## Available data
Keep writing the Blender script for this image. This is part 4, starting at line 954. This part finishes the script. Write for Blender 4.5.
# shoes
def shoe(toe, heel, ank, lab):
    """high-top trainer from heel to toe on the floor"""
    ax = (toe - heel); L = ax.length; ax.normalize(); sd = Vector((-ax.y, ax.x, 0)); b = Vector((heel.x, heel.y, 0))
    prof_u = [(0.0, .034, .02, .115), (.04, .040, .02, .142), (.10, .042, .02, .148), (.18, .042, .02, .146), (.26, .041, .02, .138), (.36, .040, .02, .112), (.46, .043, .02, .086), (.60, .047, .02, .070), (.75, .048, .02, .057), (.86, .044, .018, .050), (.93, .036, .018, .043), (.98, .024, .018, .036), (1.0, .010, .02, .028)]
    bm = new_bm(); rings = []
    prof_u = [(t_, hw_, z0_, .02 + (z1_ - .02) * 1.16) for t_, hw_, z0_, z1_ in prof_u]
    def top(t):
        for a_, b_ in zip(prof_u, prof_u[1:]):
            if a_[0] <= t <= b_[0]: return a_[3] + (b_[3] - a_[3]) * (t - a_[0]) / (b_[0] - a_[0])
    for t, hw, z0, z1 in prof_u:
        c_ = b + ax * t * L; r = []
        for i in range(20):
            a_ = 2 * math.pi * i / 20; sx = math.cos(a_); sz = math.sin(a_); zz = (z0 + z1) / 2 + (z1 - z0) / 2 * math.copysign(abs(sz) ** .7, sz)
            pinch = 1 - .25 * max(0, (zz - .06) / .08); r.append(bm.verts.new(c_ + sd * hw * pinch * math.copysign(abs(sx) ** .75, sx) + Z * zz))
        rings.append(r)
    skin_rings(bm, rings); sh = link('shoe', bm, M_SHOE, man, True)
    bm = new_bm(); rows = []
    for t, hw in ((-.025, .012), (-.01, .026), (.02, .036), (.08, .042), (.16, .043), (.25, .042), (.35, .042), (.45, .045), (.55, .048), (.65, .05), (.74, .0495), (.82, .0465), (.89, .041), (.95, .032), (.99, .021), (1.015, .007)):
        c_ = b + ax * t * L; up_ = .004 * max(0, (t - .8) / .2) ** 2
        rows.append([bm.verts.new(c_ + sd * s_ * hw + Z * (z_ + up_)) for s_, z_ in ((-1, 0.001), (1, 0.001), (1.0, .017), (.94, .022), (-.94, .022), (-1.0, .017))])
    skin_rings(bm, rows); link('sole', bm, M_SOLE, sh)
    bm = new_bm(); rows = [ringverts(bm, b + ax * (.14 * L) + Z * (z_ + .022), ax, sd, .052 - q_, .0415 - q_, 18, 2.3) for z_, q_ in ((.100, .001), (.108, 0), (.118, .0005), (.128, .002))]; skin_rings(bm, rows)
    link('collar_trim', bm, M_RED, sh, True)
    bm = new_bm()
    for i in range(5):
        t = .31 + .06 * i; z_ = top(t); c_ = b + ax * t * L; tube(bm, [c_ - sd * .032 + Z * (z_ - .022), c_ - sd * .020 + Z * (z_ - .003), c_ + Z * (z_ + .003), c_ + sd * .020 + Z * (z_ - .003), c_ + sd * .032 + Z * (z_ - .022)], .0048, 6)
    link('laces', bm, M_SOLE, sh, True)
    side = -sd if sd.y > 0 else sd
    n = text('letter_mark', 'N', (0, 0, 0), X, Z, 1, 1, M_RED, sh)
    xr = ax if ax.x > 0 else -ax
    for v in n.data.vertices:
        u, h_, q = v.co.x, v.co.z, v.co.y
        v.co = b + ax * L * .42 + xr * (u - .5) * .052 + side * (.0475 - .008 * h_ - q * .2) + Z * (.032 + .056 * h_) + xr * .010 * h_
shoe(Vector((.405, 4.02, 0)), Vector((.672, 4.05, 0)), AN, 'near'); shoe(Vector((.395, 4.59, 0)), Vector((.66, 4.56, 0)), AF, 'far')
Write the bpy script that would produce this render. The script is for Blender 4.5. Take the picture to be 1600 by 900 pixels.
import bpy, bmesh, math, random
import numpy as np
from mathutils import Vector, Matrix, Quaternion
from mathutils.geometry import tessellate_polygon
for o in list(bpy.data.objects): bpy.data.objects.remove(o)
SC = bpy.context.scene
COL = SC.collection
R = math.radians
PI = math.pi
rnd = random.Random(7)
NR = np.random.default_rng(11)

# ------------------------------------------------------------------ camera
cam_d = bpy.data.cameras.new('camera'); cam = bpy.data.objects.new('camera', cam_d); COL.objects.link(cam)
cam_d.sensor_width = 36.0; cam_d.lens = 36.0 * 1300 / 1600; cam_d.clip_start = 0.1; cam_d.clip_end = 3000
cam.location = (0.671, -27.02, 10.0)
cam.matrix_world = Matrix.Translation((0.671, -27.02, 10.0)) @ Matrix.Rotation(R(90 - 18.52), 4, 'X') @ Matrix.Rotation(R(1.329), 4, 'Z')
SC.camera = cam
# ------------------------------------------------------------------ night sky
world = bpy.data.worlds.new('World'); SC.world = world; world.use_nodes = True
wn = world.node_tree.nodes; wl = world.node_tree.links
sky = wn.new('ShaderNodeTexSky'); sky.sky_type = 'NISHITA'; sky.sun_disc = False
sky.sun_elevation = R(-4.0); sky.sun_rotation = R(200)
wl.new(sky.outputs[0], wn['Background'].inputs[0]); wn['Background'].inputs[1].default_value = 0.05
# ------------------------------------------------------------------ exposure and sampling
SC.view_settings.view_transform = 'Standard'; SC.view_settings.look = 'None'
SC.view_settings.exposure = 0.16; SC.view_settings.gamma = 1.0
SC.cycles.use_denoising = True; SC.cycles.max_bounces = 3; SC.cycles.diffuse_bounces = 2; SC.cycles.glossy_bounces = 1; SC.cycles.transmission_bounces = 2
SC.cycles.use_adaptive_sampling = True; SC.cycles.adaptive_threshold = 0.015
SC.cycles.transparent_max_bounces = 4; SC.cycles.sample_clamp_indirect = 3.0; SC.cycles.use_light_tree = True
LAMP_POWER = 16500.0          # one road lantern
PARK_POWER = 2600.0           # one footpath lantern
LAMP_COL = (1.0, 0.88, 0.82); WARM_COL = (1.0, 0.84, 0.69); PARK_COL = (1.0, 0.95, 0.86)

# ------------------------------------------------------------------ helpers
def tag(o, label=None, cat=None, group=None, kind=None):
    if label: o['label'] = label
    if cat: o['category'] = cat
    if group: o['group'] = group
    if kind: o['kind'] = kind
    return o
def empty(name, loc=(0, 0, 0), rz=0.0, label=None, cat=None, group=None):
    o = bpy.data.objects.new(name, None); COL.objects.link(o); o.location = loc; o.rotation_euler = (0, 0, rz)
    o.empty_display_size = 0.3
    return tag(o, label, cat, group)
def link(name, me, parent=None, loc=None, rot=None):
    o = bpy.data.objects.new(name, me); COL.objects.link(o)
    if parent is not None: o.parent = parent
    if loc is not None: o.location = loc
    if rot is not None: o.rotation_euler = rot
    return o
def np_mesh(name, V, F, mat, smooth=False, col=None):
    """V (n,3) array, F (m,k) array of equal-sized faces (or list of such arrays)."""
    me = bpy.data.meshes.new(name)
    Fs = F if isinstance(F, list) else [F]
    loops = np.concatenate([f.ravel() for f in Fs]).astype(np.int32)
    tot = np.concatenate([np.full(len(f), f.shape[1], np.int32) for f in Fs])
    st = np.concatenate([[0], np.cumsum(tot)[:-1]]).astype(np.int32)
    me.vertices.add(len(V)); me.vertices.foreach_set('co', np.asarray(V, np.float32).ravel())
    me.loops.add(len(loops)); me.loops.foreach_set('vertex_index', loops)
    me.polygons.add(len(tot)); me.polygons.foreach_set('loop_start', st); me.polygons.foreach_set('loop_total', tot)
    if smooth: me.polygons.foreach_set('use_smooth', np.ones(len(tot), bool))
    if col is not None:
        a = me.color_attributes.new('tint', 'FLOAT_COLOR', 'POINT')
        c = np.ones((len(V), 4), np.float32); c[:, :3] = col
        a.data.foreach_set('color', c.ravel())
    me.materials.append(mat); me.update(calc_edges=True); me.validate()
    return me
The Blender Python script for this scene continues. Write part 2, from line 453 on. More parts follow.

## Exercise goal
Print the lines from the line with "Write the bpy" to the line with "NR = np.random.default_rng(11)" exactly, and print nothing else. Both of those lines are included.

## Written answer
Write the bpy script that would produce this render. The script is for Blender 4.5. Take the picture to be 1600 by 900 pixels.
import bpy, bmesh, math, random
import numpy as np
from mathutils import Vector, Matrix, Quaternion
from mathutils.geometry import tessellate_polygon
for o in list(bpy.data.objects): bpy.data.objects.remove(o)
SC = bpy.context.scene
COL = SC.collection
R = math.radians
PI = math.pi
rnd = random.Random(7)
NR = np.random.default_rng(11)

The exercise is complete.